彼らにとって虚の魔神は祟り神のようなものです。自分達――というか大龍脈を守る有り難い存在ですが、対応ミスるとブッ殺される恐ろしい存在です。虚の魔神が怖すぎて精神的に病むビフロスト構成員もいます。
一応、悪さしたら一発アウトではなく、基本的にスリーアウト制です。3回悪い事したら速攻で虚の魔神が飛んできます。
例えば大龍脈内で1人殺しても、それが1度目の違反なら虚の魔神もやってきません。さすがにビフロストの法では裁かれますが。
1アウトで虚の魔神の眼が注がれ、2アウトで喉元に刃を突きつけられ、3アウトで首が飛ぶと思ってください。命が惜しければ2アウトの段階で大龍脈から出ていきましょう。大龍脈の外のことは虚の魔神も目くじら立てません。
雪の眼の史書官の中には「2アウトなので、3アウトにならないために史書官として大龍脈外で働いてます」って人もそこそこいます。自称美少女史書官のラプラスちゃんは大龍脈内でも好き勝手やってますが。
■補記:システムを利用した殺人
前述の通り、虚の魔神はビフロスト構成員の完全な味方ではありません。大龍脈を守っている融通の利かない防衛システムだと思ってください。

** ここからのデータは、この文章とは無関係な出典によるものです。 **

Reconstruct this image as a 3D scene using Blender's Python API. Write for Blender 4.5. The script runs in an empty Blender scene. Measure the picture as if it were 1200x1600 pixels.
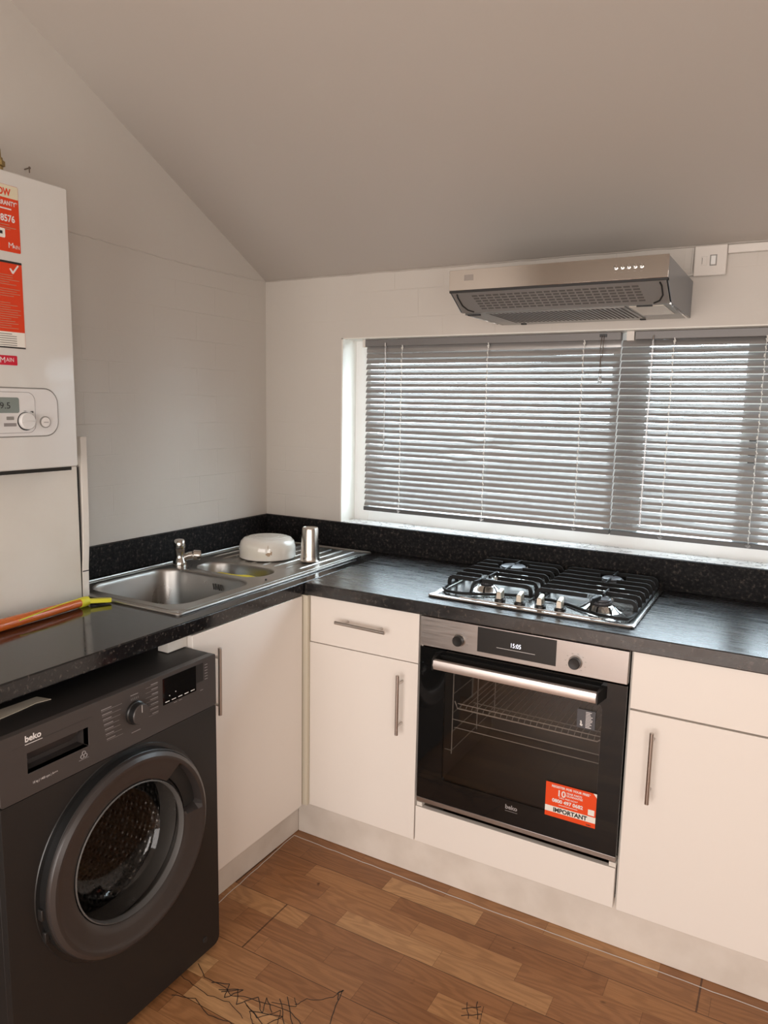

融通が利かないことを利用し、殺したい相手にあえて法を犯させ、虚の魔神に殺してしまうという犯行手口も存在します。
大龍脈の法は自分でよく把握しておきましょう。愚直に誰かの言いなりになってしまった場合、愚直なギロチンが飛んでくることを覚悟するべきです。
■補記:留学のすすめ
大龍脈は法さえ守れば安全な場所ですが、子育てには向かない場所です。
そのためビフロスト構成員の子供は大龍脈外で育てられる事も珍しくありません。虚の魔神に触法少年の概念はない。
滞在先としてよく使われているのは人類連盟常任理事国やプレーローマです。現地の有力者が結構手厚く保護してくれます。ガキのうちに自陣営寄りの教育して、大龍脈に帰した後も便宜を図らせるための先行投資ってやつですね。
どこで生まれ育ったかはビフロスト内部の派閥にも反映されがち。外部勢力の手駒として動く子達も少なくないため、ビフロスト上層部では子供の留学先に頭を悩ませています。
数年ごとに留学先を変え、色んな場所で学ぶのが主流になりつつあります。大人達がアレコレと頭を悩ましてもなお、偏った考えの子供が育ったりしてるんですけどね。